Author’s note: This article contains architectural terminology. For clarity, a brief glossary of terms can be found at the end.

Erupting above the tree line of Forest Park in the historic city of St. Louis is something remarkable and beautiful—a skyscraper of a new kind—One Hundred Above the Park. Thirty-six stories of shimmering glass and aluminum, the new residential tower sticks out from the architectural morass of the Central West End neighborhood like a spaceship in an impound lot. It’s not just a flashy oddity, though: One Hundred has something to teach us about the history of skyscraper design, the future of apartment design, and the philosophy behind great new architecture.

The building, designed by Studio Gang and completed in 2021, has stunning views of the city and world-class amenities, but what makes it revolutionary is its canted (outward leaning) glass facade design.

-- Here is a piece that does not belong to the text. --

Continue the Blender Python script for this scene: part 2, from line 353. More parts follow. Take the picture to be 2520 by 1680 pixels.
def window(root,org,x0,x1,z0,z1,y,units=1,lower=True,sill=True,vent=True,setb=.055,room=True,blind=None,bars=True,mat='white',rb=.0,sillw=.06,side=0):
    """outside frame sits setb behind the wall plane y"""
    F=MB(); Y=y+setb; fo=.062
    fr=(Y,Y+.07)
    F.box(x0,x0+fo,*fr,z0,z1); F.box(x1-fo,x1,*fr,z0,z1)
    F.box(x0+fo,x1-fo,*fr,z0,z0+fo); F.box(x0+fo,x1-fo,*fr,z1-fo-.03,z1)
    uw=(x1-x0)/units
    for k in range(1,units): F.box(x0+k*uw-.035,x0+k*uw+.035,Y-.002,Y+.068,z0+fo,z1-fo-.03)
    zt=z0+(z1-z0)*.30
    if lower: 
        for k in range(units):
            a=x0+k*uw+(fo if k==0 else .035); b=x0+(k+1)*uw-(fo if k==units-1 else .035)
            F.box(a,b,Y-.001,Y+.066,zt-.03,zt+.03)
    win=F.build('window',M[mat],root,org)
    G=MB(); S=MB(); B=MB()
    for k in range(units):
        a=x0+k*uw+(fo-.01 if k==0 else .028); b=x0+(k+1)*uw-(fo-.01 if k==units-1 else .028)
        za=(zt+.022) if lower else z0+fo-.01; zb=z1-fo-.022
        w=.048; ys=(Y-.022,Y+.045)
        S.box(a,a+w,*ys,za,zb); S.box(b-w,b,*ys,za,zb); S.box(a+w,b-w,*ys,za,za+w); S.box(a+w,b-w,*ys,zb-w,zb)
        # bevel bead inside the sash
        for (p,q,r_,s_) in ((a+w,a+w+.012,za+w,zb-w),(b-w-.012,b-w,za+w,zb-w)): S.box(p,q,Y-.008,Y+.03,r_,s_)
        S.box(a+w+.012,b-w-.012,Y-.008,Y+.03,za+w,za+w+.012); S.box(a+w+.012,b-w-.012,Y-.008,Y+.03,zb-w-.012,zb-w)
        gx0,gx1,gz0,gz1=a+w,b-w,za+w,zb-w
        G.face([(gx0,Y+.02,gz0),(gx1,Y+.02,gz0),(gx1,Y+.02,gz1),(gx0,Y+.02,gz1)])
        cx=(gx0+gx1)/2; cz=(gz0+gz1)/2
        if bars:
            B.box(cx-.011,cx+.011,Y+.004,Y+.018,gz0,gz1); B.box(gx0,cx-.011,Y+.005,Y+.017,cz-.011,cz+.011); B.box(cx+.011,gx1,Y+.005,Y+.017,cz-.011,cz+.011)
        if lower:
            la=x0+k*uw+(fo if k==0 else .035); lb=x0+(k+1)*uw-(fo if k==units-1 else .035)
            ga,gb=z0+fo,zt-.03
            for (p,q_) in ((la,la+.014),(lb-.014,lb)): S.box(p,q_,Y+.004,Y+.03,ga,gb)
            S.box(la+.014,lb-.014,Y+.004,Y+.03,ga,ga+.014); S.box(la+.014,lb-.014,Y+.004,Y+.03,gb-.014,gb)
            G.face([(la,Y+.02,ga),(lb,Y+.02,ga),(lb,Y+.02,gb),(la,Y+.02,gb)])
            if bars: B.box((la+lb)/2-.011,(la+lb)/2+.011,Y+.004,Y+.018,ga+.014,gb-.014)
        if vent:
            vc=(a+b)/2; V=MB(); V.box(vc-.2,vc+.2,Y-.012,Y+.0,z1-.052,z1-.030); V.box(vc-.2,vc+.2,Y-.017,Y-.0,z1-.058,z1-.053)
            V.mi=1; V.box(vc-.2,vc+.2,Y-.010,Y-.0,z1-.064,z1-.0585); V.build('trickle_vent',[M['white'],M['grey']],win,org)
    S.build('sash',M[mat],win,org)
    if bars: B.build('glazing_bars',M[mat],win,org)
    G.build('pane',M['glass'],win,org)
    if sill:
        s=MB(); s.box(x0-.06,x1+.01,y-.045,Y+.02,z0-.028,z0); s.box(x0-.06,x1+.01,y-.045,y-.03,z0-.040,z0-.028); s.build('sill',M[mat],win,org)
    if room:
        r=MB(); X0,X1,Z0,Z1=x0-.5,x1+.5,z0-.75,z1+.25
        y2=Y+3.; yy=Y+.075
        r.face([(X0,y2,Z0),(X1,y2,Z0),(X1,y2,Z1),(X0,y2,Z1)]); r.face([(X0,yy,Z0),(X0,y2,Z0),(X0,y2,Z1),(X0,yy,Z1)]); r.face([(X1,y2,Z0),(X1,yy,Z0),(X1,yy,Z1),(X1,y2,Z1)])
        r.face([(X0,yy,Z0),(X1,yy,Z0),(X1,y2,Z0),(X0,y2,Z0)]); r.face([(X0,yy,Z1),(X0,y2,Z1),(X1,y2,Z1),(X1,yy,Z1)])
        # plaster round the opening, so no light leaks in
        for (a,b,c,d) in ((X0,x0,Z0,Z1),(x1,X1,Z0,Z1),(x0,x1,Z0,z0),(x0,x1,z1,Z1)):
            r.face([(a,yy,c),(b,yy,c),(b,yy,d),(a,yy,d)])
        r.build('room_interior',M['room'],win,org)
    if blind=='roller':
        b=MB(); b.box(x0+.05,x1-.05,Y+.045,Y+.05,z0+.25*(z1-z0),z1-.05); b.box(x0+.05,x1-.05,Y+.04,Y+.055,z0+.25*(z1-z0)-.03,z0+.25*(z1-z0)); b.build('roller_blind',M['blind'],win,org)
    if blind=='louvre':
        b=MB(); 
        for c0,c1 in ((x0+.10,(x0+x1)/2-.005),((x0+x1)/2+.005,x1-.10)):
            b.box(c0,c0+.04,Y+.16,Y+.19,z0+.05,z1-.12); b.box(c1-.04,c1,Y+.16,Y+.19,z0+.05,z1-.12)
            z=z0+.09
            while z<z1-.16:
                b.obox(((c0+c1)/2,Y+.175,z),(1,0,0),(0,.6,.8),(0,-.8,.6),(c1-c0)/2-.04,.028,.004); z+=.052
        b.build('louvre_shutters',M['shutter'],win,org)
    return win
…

Most apartment blocks consist of identical floor plates stacked vertically upon one another, but the floors of One Hundred get larger as they go up, and then every fourth floor shrinks back to expose an open rooftop balcony. The result is a building that branches and bursts from itself like the blooms of a stalk flower. It is striking in photos and mind-bending from the sidewalk. More important, though, are the ways this simple design idea improves tenants’ quality of life and creates one of the most individualistic apartment complexes in the world.

Interestingly, this is not the first time that St. Louis has been home to a design breakthrough in architectural facades. . . .

With every major artistic and technological feature, One Hundred Above the Park is a building that does not cower and compromise but, rather, reaches for new heights.